ツイッター上でかねてから問題視されていた差別や憎悪に満ちた投稿をする「ヘイト行為」に対して、運営側が対策を強化した。2017年12月18日、日本を含む世界各地で新ルールの適用が始まったのだ。
「暴力や身体的危害に関するポリシーの拡大」と「関連コンテンツを含めてルールを拡大」が大きな柱となっている。違反行為を繰り返すユーザーは、アカウントを永久凍結する。
プロフィール情報のヘイトにも対策
ツイッターはこれまでも、個人や集団に対する暴力的な脅迫といった行為を禁じてきた。新ルールには暴力を使用、推奨するグループに関係するアカウントや、暴力や暴力行為を賛美するコンテンツを禁止すると明記された。運営側が見つけた場合はツイートの削除を依頼し、何度も違反が行われたらアカウントは永久凍結される。
「属性を理由とした個人または特定の集団への暴力の助長や直接的な攻撃行為、強迫行為を助長すること、また、他の利用者が発言しにくくなるような嫌がらせ、脅迫、恐怖感を与えることも禁止して」きた。ここに新たに、ユーザーの「プロフィール情報」に「暴力的脅迫、攻撃的中傷や暴言、人種差別的や性差別的な表現、また、人間の尊厳を侵害する攻撃的内容や恐怖を煽る内容」が書かれていた場合にも、アカウントの永久凍結を含めた措置を取る。

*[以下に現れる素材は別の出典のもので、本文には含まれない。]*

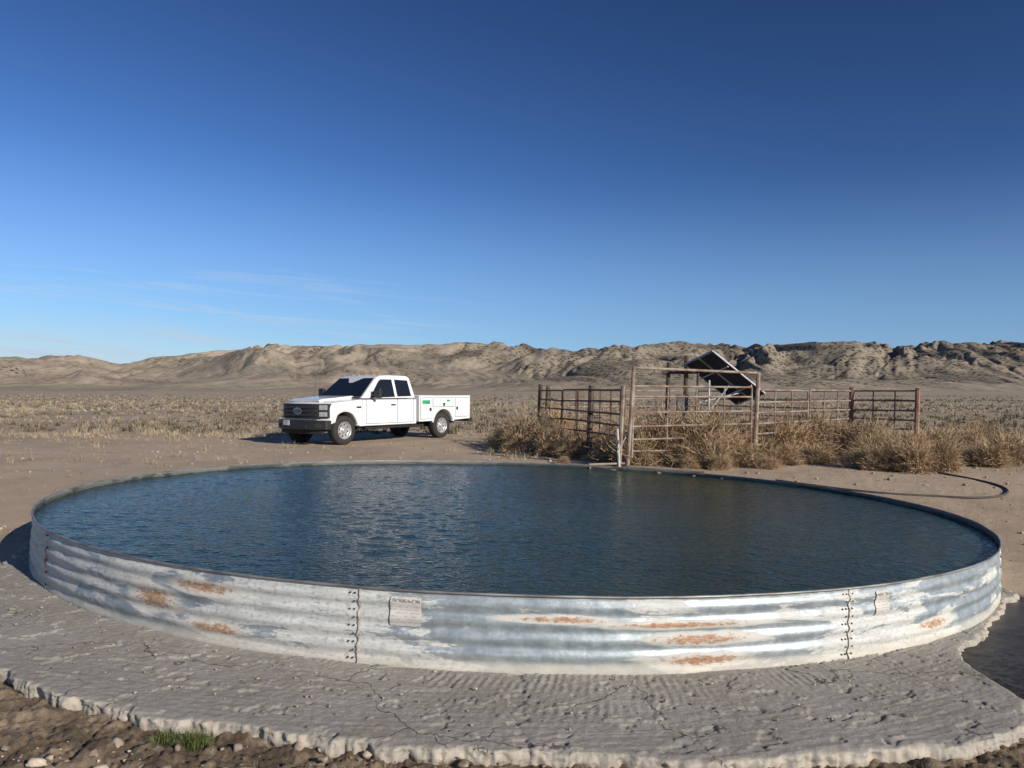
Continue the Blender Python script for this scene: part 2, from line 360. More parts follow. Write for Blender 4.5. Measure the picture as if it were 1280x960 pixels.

さらに「ヘイト表現をともなう画像」は不適切なメディアとみなされるようになる。対象となる画像は「人種、宗教、障碍、性的指向、民族や出身地を理由に他者に対して敵意や悪意を増幅させることを目的とするロゴ、シンボル」だ。ユーザーからの報告を受けた場合、掲載者に不適切な画像の削除を要請する。ここでも「違反常習者」に対しては、アカウントを永久凍結する。
新ルールについて、ツイッターのユーザーの反応はさまざまだ。「偏った思想」の人が今後どう行動していくか注目したいとの人や、規制がどこまで機能するか、あまり締め付けすぎるのはどうかと疑問視する向きもある。
戸惑いの声も出た。何がヘイトだと認定されるか線引きが分からないというのだ。プロフィール欄に差別的な内容があったユーザーを早速通報したが、そのままになっているとの指摘や、単に好き嫌いを書いただけでも差別とみなされるのか、といった意見がツイッター上で見られた。
1年前も対策を講じたが差別ツイートそのまま
ツイッターはこれまでも「ヘイトツイート」対策を講じてきた。1年ほど前には、「人種、宗教、性別、考え方などを誹謗中傷または差別している」書き込みを運営側に通報できるようにした。
だが今日でも、ヘイトに満ちた投稿は簡単に見つかる。例えば日本では、ターゲットになりやすい在日韓国・朝鮮人に関しては「排除」「帰れ」「ゴキブリ」といった書き込みが残っており、アカウントもそのままだ。こうした差別的な言動をどのように取り扱っていくのか。
運営側も苦心しているようだ。ツイッタージャパンの笹本裕代表は12月18日、産経新聞のインタビューで「1つのツイートだけでは(ヘイトスピーチに該当するか)わからないケースがあり、前後の文脈をどう捉えていくかが非常に難しい」と明かした。表現の自由とのバランスについての質問には、「僕らは何かを統制していく存在ではなく、線引きは非常に難しい。ただ、ツイッターがなくなっても、(ヘイトスピーチなどの)問題はなくならない。どうやってこれをなくしていくか、ツイッターがみんなで語り合える場になれば本当はいいと思っている」と語った。